### What this task involves
Determine the number of lines containing the word "scene", and state that figure alone.

### Supplied material
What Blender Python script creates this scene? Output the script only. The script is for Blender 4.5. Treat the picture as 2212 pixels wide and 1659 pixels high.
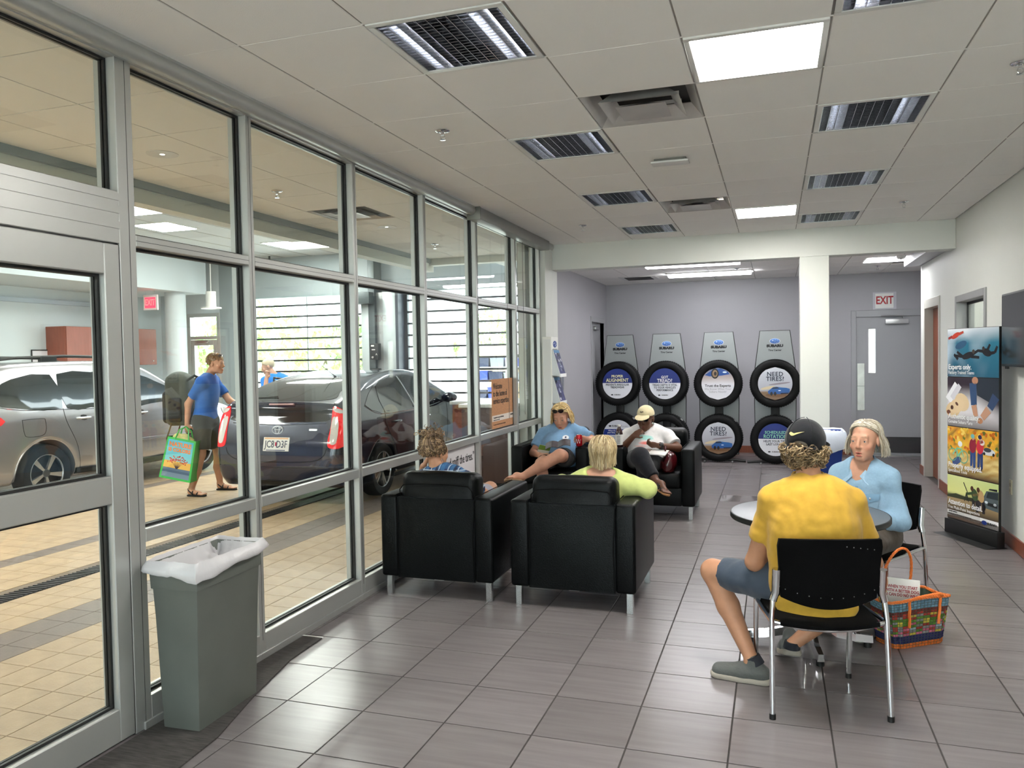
import bpy, bmesh, math, random
import numpy as np
from mathutils import Vector, Matrix, Euler
from mathutils.bvhtree import BVHTree

S = bpy.context.scene
for o in list(bpy.data.objects):
    bpy.data.objects.remove(o)
COL = S.collection
PI = math.pi
random.seed(7)

# ------------------------------------------------------------------ camera
cd = bpy.data.cameras.new('camera')
cam = bpy.data.objects.new('camera', cd)
COL.objects.link(cam)
S.camera = cam
cd.sensor_fit = 'HORIZONTAL'
cd.sensor_width = 36.0
cd.lens = 36.0 * 1696.587 / 2212.0
cd.clip_start = 0.05
cd.clip_end = 300
YAW, PIT, ROL = -0.3234, -0.03392, -0.0178
fw = Vector((math.sin(YAW) * math.cos(PIT), math.cos(YAW) * math.cos(PIT), math.sin(PIT)))
rt = Vector((math.cos(YAW), -math.sin(YAW), 0))
up = rt.cross(fw)
r2 = rt * math.cos(ROL) + up * math.sin(ROL)
u2 = up * math.cos(ROL) - rt * math.sin(ROL)
mx = Matrix((r2, u2, -fw)).transposed().to_4x4()
mx.translation = Vector((0, 0, 1.62))
cam.matrix_world = mx

# ------------------------------------------------------------------ world, sun, exposure
S.view_settings.view_transform = 'Standard'
S.view_settings.look = 'None'
S.view_settings.gamma = 1.0
S.view_settings.exposure = 0.85
S.view_settings.use_curve_mapping = False
W = bpy.data.worlds.new('sky')
S.world = W
W.use_nodes = True
wn = W.node_tree.nodes
bg = wn['Background']
bg.inputs[0].default_value = (0.86, 0.93, 1.0, 1)
bg.inputs[1].default_value = 5.2
sl = bpy.data.lights.new('sun', 'SUN')
sl.energy = 14.0
sl.angle = 0.05
sl.color = (1, 0.96, 0.9)
so = bpy.data.objects.new('sun', sl)
COL.objects.link(so)
so.rotation_euler = (math.radians(48), 0, math.radians(-80))
S.cycles.adaptive_threshold = 0.05
S.cycles.max_bounces = 5
S.cycles.diffuse_bounces = 3
S.cycles.glossy_bounces = 3
S.cycles.transparent_max_bounces = 12
S.cycles.transmission_bounces = 4
S.cycles.sample_clamp_indirect = 6.0
S.cycles.caustics_reflective = False
S.cycles.caustics_refractive = False
TUBE = 160.0      # strength of the louvred lamps' tubes
PANEL = 40.0     # strength of the lit flat panels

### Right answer
2